[Collected data]
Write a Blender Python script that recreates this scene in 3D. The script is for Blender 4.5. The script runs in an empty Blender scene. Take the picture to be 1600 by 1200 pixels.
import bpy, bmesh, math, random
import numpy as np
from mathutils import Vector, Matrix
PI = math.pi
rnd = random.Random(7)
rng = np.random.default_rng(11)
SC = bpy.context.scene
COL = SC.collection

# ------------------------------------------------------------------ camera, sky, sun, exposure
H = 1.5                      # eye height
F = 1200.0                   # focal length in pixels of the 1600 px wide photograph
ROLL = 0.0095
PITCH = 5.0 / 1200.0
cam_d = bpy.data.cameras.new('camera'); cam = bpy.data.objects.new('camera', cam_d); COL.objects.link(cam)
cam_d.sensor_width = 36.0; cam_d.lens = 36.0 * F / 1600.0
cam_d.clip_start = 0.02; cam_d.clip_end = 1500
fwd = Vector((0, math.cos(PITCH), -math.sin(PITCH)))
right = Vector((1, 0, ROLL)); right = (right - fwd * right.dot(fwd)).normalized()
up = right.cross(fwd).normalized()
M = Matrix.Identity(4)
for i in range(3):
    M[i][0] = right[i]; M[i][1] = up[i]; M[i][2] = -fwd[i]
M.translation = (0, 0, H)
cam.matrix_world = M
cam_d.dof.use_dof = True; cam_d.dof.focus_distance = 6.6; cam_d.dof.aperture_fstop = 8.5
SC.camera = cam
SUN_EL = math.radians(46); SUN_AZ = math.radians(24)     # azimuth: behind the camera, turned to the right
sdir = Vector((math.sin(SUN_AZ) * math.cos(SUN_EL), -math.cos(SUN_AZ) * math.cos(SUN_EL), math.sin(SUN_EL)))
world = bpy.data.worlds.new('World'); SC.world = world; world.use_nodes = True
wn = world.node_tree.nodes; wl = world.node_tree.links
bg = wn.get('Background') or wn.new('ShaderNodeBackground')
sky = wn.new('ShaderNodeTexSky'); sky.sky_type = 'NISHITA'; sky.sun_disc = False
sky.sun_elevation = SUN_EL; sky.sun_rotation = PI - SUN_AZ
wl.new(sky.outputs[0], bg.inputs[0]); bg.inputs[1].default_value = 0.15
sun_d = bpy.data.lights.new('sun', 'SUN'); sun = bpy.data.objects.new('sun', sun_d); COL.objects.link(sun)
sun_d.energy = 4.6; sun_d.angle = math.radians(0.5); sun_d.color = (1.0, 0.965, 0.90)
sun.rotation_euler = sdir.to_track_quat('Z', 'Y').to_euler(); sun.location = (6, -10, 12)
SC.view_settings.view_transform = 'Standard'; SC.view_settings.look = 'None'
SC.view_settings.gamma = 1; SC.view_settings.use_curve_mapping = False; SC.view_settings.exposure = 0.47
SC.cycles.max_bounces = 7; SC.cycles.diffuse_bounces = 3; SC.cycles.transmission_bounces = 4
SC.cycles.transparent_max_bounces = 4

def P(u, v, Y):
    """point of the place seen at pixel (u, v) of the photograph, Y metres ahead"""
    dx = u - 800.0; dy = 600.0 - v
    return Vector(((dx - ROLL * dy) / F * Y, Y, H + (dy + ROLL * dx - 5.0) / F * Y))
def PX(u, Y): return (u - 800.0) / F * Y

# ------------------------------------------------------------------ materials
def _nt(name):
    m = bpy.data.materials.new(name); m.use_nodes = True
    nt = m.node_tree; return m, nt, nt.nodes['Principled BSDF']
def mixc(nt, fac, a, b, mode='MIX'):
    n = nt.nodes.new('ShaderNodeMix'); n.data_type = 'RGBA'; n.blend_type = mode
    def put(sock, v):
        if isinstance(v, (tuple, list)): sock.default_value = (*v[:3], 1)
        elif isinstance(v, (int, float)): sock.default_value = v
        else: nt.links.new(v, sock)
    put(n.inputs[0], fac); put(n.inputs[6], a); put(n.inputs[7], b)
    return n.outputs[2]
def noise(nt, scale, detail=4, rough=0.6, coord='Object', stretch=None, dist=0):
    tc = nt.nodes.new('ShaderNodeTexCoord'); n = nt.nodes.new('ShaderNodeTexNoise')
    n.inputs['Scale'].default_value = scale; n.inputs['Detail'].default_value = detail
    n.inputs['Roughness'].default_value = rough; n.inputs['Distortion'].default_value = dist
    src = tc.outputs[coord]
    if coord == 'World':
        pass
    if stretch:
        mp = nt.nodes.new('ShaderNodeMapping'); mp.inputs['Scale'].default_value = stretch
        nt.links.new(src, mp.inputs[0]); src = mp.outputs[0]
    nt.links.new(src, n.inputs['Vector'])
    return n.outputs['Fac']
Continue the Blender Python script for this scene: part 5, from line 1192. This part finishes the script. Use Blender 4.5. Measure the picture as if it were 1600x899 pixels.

**WHAT NEEDS TO BE DONE**:
Repeat all of the records above exactly as written.

**SOLUTION TO THE PROBLEM**:
Write a Blender Python script that recreates this scene in 3D. The script is for Blender 4.5. The script runs in an empty Blender scene. Take the picture to be 1600 by 1200 pixels.
import bpy, bmesh, math, random
import numpy as np
from mathutils import Vector, Matrix
PI = math.pi
rnd = random.Random(7)
rng = np.random.default_rng(11)
SC = bpy.context.scene
COL = SC.collection

# ------------------------------------------------------------------ camera, sky, sun, exposure
H = 1.5                      # eye height
F = 1200.0                   # focal length in pixels of the 1600 px wide photograph
ROLL = 0.0095
PITCH = 5.0 / 1200.0
cam_d = bpy.data.cameras.new('camera'); cam = bpy.data.objects.new('camera', cam_d); COL.objects.link(cam)
cam_d.sensor_width = 36.0; cam_d.lens = 36.0 * F / 1600.0
cam_d.clip_start = 0.02; cam_d.clip_end = 1500
fwd = Vector((0, math.cos(PITCH), -math.sin(PITCH)))
right = Vector((1, 0, ROLL)); right = (right - fwd * right.dot(fwd)).normalized()
up = right.cross(fwd).normalized()
M = Matrix.Identity(4)
for i in range(3):
    M[i][0] = right[i]; M[i][1] = up[i]; M[i][2] = -fwd[i]
M.translation = (0, 0, H)
cam.matrix_world = M
cam_d.dof.use_dof = True; cam_d.dof.focus_distance = 6.6; cam_d.dof.aperture_fstop = 8.5
SC.camera = cam
SUN_EL = math.radians(46); SUN_AZ = math.radians(24)     # azimuth: behind the camera, turned to the right
sdir = Vector((math.sin(SUN_AZ) * math.cos(SUN_EL), -math.cos(SUN_AZ) * math.cos(SUN_EL), math.sin(SUN_EL)))
world = bpy.data.worlds.new('World'); SC.world = world; world.use_nodes = True
wn = world.node_tree.nodes; wl = world.node_tree.links
bg = wn.get('Background') or wn.new('ShaderNodeBackground')
sky = wn.new('ShaderNodeTexSky'); sky.sky_type = 'NISHITA'; sky.sun_disc = False
sky.sun_elevation = SUN_EL; sky.sun_rotation = PI - SUN_AZ
wl.new(sky.outputs[0], bg.inputs[0]); bg.inputs[1].default_value = 0.15
sun_d = bpy.data.lights.new('sun', 'SUN'); sun = bpy.data.objects.new('sun', sun_d); COL.objects.link(sun)
sun_d.energy = 4.6; sun_d.angle = math.radians(0.5); sun_d.color = (1.0, 0.965, 0.90)
sun.rotation_euler = sdir.to_track_quat('Z', 'Y').to_euler(); sun.location = (6, -10, 12)
SC.view_settings.view_transform = 'Standard'; SC.view_settings.look = 'None'
SC.view_settings.gamma = 1; SC.view_settings.use_curve_mapping = False; SC.view_settings.exposure = 0.47
SC.cycles.max_bounces = 7; SC.cycles.diffuse_bounces = 3; SC.cycles.transmission_bounces = 4
SC.cycles.transparent_max_bounces = 4

def P(u, v, Y):
    """point of the place seen at pixel (u, v) of the photograph, Y metres ahead"""
    dx = u - 800.0; dy = 600.0 - v
    return Vector(((dx - ROLL * dy) / F * Y, Y, H + (dy + ROLL * dx - 5.0) / F * Y))
def PX(u, Y): return (u - 800.0) / F * Y

# ------------------------------------------------------------------ materials
def _nt(name):
    m = bpy.data.materials.new(name); m.use_nodes = True
    nt = m.node_tree; return m, nt, nt.nodes['Principled BSDF']
def mixc(nt, fac, a, b, mode='MIX'):
    n = nt.nodes.new('ShaderNodeMix'); n.data_type = 'RGBA'; n.blend_type = mode
    def put(sock, v):
        if isinstance(v, (tuple, list)): sock.default_value = (*v[:3], 1)
        elif isinstance(v, (int, float)): sock.default_value = v
        else: nt.links.new(v, sock)
    put(n.inputs[0], fac); put(n.inputs[6], a); put(n.inputs[7], b)
    return n.outputs[2]
def noise(nt, scale, detail=4, rough=0.6, coord='Object', stretch=None, dist=0):
    tc = nt.nodes.new('ShaderNodeTexCoord'); n = nt.nodes.new('ShaderNodeTexNoise')
    n.inputs['Scale'].default_value = scale; n.inputs['Detail'].default_value = detail
    n.inputs['Roughness'].default_value = rough; n.inputs['Distortion'].default_value = dist
    src = tc.outputs[coord]
    if coord == 'World':
        pass
    if stretch:
        mp = nt.nodes.new('ShaderNodeMapping'); mp.inputs['Scale'].default_value = stretch
        nt.links.new(src, mp.inputs[0]); src = mp.outputs[0]
    nt.links.new(src, n.inputs['Vector'])
    return n.outputs['Fac']
Continue the Blender Python script for this scene: part 5, from line 1192. This part finishes the script. Use Blender 4.5. Measure the picture as if it were 1600x899 pixels.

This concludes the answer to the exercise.